#### STATED EXERCISE:
Select from the records below every line that has the word "script" in it.

#### DATA FOR THE TASK:
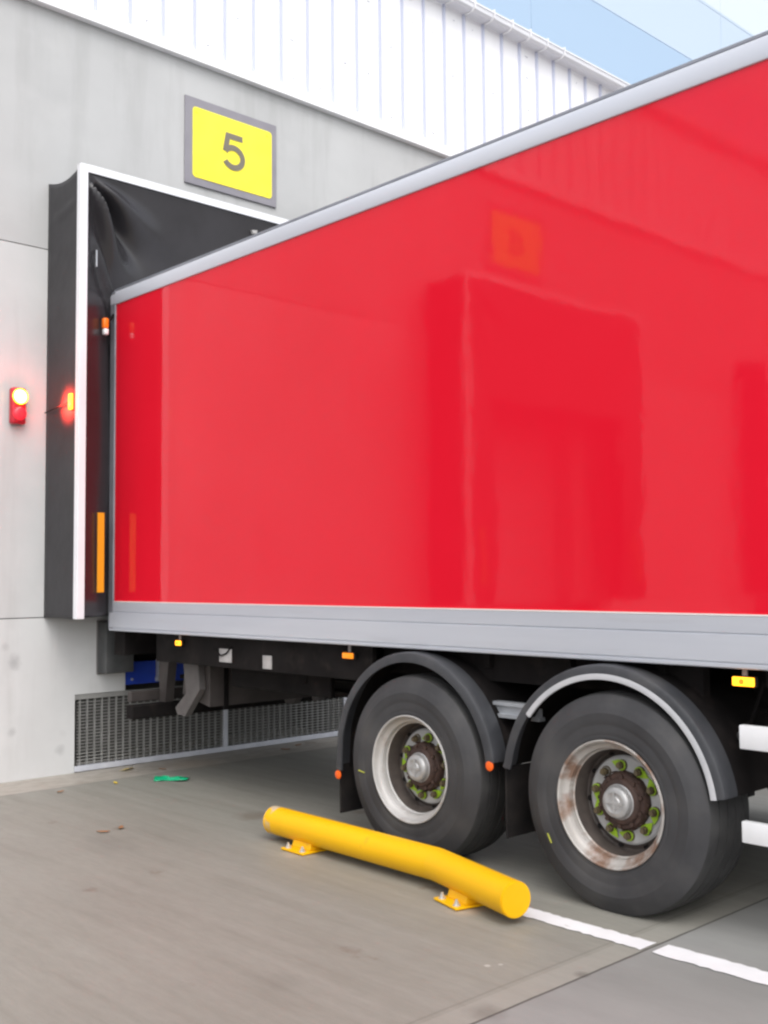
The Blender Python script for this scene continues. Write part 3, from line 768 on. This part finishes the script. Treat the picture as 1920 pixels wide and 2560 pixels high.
# landing legs, air tanks, suspension
for x in (4.95, fx(4.95)):
    m = MB(); m.box(x-.06, x+.06, -1.96, -1.84, .05, 1.19, bev=.008); m.box(x-.14, x+.14, -2.02, -1.78, .004, .05, bev=.006); m.build('landing_leg', M['greysteel'], tr)
for (x, y) in ((5.45, 2.0), (5.95, 2.0)):
    m = MB(); m.lathe([(-.42,0),(-.40,.09),(-.35,.135),(.35,.135),(.40,.09),(.42,0)], (0,0,0), 24)
    m.bm.transform(Matrix.Translation((x, y, .80)) @ Matrix.Rotation(R(90), 4, 'Z')); m.build('air_tank', M['black'], tr, smooth=40)
m = MB(); m.box(5.15, 6.5, .3, 1.95, .22, .62, bev=.02); m.build('added_dark_box', M['black'], tr)  # invented box, added to darken the bright gap under the trailer
AX = (3.09, 4.45)
for y in AX:
    m = MB(); m.cyl((4.95, y, .51), (fx(4.95), y, .51), .068, 20); m.build('axle', M['black'], tr, smooth=40)
    for x in (5.06, fx(5.06)):
        m = MB(); m.prism([(x-.05, y-.55, .80), (x-.05, y-.50, .62), (x-.05, y-.06, .60), (x-.05, y+.40, .60), (x-.05, y+.40, .68), (x-.05, y-.30, .70), (x-.05, y-.40, .80)], (.10,0,0), bev=.004); m.build('trailing_arm', M['black'], tr)
        m = MB(); m.lathe([(-.13,0),(-.13,.11),(-.06,.15),(0,.12),(.06,.15),(.11,.12),(.11,0)], (0,0,0), 22)
        m.bm.transform(Matrix.Translation((x, y+.34, .79)) @ Matrix.Rotation(R(-90), 4, 'Y')); m.build('air_spring', M['tread'], tr, smooth=50)
        m = MB(); m.cyl((x+.1, y-.1, .62), (x+.16, y+.12, 1.1), .035, 12); m.build('damper', M['greysteel'], tr, smooth=40)
m = MB(); m.box(5.35, 6.07, 4.85, 5.6, .72, 1.0, bev=.02); m.build('valve_box', M['black'], tr)
m = MB(); m.box(4.70, 4.74, 5.55, 6.7, .80, 1.02, bev=.01); m.build('lift_valve_panel', M['black'], tr)

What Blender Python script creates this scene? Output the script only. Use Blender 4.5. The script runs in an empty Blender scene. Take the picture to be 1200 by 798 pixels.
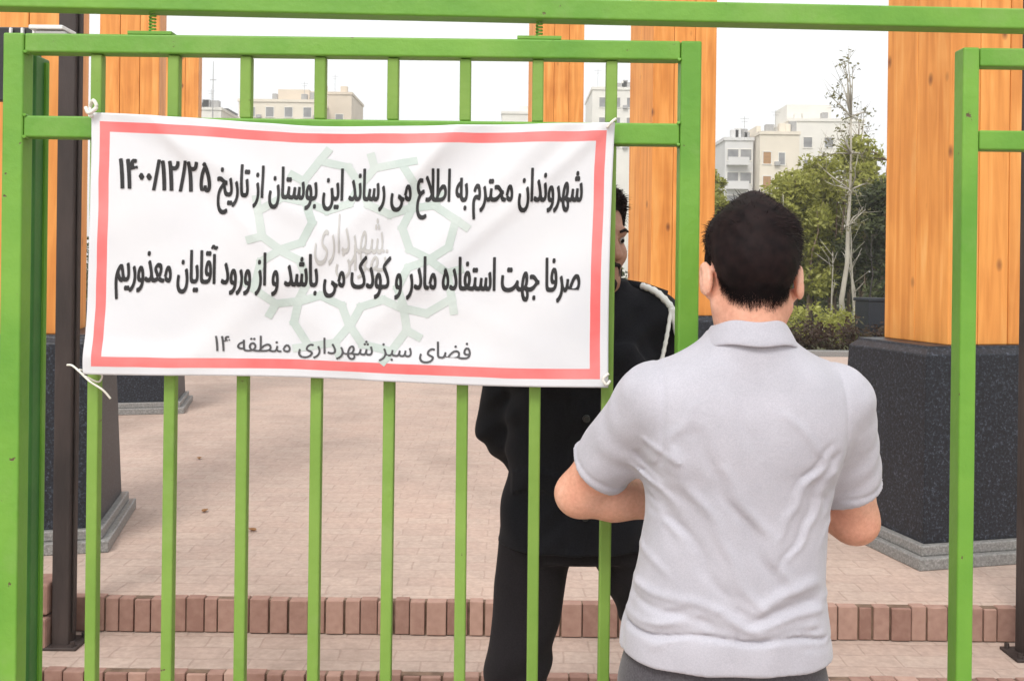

#### ANSWER TO THIS PROBLEM:
The Blender Python script for this scene continues. Write part 3, from line 768 on. This part finishes the script. Treat the picture as 1920 pixels wide and 2560 pixels high.
What Blender Python script creates this scene? Output the script only. Use Blender 4.5. The script runs in an empty Blender scene. Take the picture to be 1200 by 798 pixels.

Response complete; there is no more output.